November 13, 2004
Takako Ueki
The New York Guild of Handweavers was privileged to welcome Takako Ueki, founder of the Habu Textiles, studio and showroom for handwoven textiles, to its November 13th Saturday meeting. Takako delighted us with her personal story about how she came to America as a teenager and became interested in weaving, fascinated us with her talk on unique and unusual fibers and textiles, educated us on various dying, weaving and spinning techniques and wooed us with the numerous samples of yarns and fabric she brought with her.
Takako came to the US when she was 16 years old, needing to get away from home. She was sent to boarding school in Chicago and was interested in the arts in high school. She studied painting, drawing and printmaking, and although she could not speak English that well at the time she felt she was able to communicate through her art. An art school in New York was suggested to her and she spent 4 years there, majoring in printmaking, yet always loving textiles. While working for a gallery in the early 90's she took a formal weaving class at FIT and found her calling. Takako started collecting equipment and yarns, got her first loom and took 2 years to learn to weave. Her training was from other weavers, customers and guilds. In 1999 she started a weaving studio and in 2001 started selling yarns.
Takako's unique style of creating textiles of unusual lengths and widths using rare or difficult to find materials sets her apart in the fiber and weaving world. She has been weaving for 10 years and says she lets her yarn do the work. Her first 5 years she used heavier yarns but about 6 years ago the yarns she wove with started getting thinner and thinner as she was inspired by 12th and 13th century paintings of women with shear covering on their heads.
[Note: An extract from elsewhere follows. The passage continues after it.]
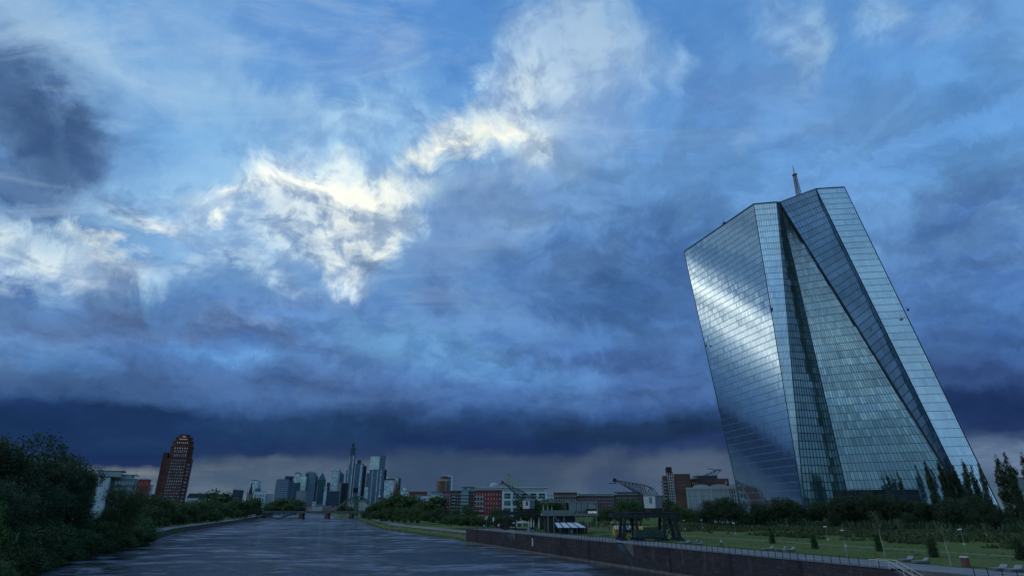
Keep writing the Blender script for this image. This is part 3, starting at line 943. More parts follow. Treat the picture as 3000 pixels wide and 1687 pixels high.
def quay():
    root = empty('quay_wall', (0, 0, 0), 'long dark stone quay wall carrying the riverside promenade', 'quay wall')
    mb = MB()
    edges = [WALL_END]
    for a, b in NOTCH: edges += [a, b]
    edges += [-60]
    for i in range(0, len(edges), 2):                          # solid stretches
        a, b = edges[i], edges[i + 1]
        n = max(1, int((a - b) / 8))
        for k in range(n):
            y0, y1 = a + (b - a) * k / n, a + (b - a) * (k + 1) / n
            mb.face([wp(y0, -2, .3), wp(y1, -2, .3), wp(y1, ZT, .3), wp(y0, ZT, .3)])
            mb.face([wp(y0, ZT, .3), wp(y1, ZT, .3), wp(y1, ZT, -1.8), wp(y0, ZT, -1.8)])
    for a, b in NOTCH:                                         # below the stairs
        mb.face([wp(a, -2, .3), wp(b, -2, .3), wp(b, .1, .3), wp(a, ZT, .3)])
        mb.face([wp(b, -2, .3), wp(b, -2, -1.9), wp(b, ZT, -1.9), wp(b, ZT, .3)])
    mb.face([wp(WALL_END, -2, .3), wp(WALL_END, ZT, .3), wp(WALL_END, ZT, -.35), wp(WALL_END, -2, -.35)])
    mb.build('wall_face', M_quay, root)
    mb = MB()
    e = (WALL_END + .05, wallX(WALL_END))
    mb.face([(e[1] - .3, e[0], -1), (e[1] - .3, e[0], ZT), (e[1] + 60, e[0], ZT + .02), (e[1] + 60, e[0], -1)][::-1])
    mb.build('end_wall', M_quay, root)
    for a, b in NOTCH:
        mb = MB()
        mb.face([wp(a, -.5, -1.6), wp(b, -.5, -1.6), wp(b, ZT - .02, -1.6), wp(a, ZT - .02, -1.6)])
        mb.build('recess_wall', M_quayl, root)
        mb = MB(); n = 24
        for k in range(n):
            y0, y1 = a + (b - a) * k / n, a + (b - a) * (k + 1) / n
            z0 = ZT - (ZT - .1) * (k + 1) / n
            p = [wp(y0, z0 - .5, .24), wp(y0, z0 - .5, -1.6), wp(y1, z0 - .5, -1.6), wp(y1, z0 - .5, .24)]
            mb.hexa(p + [(q[0], q[1], z0) for q in p])
        mb.build('steps', M_concd, root)
    mb = MB()
    for i in range(0, len(edges), 2):
        a, b = edges[i], edges[i + 1]
        k = int((a - b) / 1.6) + 1
        for j in range(k):
            y0 = a + (b - a) * j / k; y1 = a + (b - a) * (j + 1) / k + .03
            zz = ZT + .10 + rnd.uniform(-.02, .02)
            p = [wp(y0, ZT + .004, .42), wp(y0, ZT + .004, -.75), wp(y1, ZT + .004, -.75), wp(y1, ZT + .004, .42)]
            mb.hexa(p + [(q[0], q[1], zz) for q in p])
    mb.build('capstones', M_cap, root)
    mb = MB()
    p = [wp(WALL_END, -1, .9), wp(WALL_END, -1, .2), wp(-60, -1, .2), wp(-60, -1, .9)]
    mb.hexa(p + [(q[0], q[1], .45) for q in p])
    for y in (236, 190, 172, 158, 128, 112, 98):                 # iron ladders let into the wall
        ld = MB()
        for q_ in (-.22, .22): ld.tube(wp(y + q_, .3, .42), wp(y + q_, ZT + .3, .42), .035, n=5)
        for k in range(14): ld.tube(wp(y - .22, .5 + k * .32, .42), wp(y + .22, .5 + k * .32, .42), .022, n=4)
        ld.build('ladder', M_dark, root)
    mb.build('footing', mat('wet_footing', (.13, .12, .12), .7, .4, .8, bump=.5), root)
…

She says it's like weaving with air.
Takako's story continued with a presentation of various textiles she has woven, fibers she has collected, some of which she has traveled back to Japan to obtain, and slides of techniques of spinning, dying and weaving in Japan that are becoming more and more obsolete. We were treated to slides of silk making, weaving with backstrap looms as well as shown samples of cocoons, kuzu fiber, various rare silks, paper yarn and gold leaf, to name a few.
All of Takako's fabrics are created from natural materials and are one-of-a-kind, never to be duplicated. They can be used to make clothing, drapery or decorative art, or appreciated simply for fine craftsmanship.
We came away from this presentation feeling richly inspired, not only from the beautiful and unusual fabrics and raw materials we had the pleasure of viewing and handling but inspired as well by the journey and story of this young artist.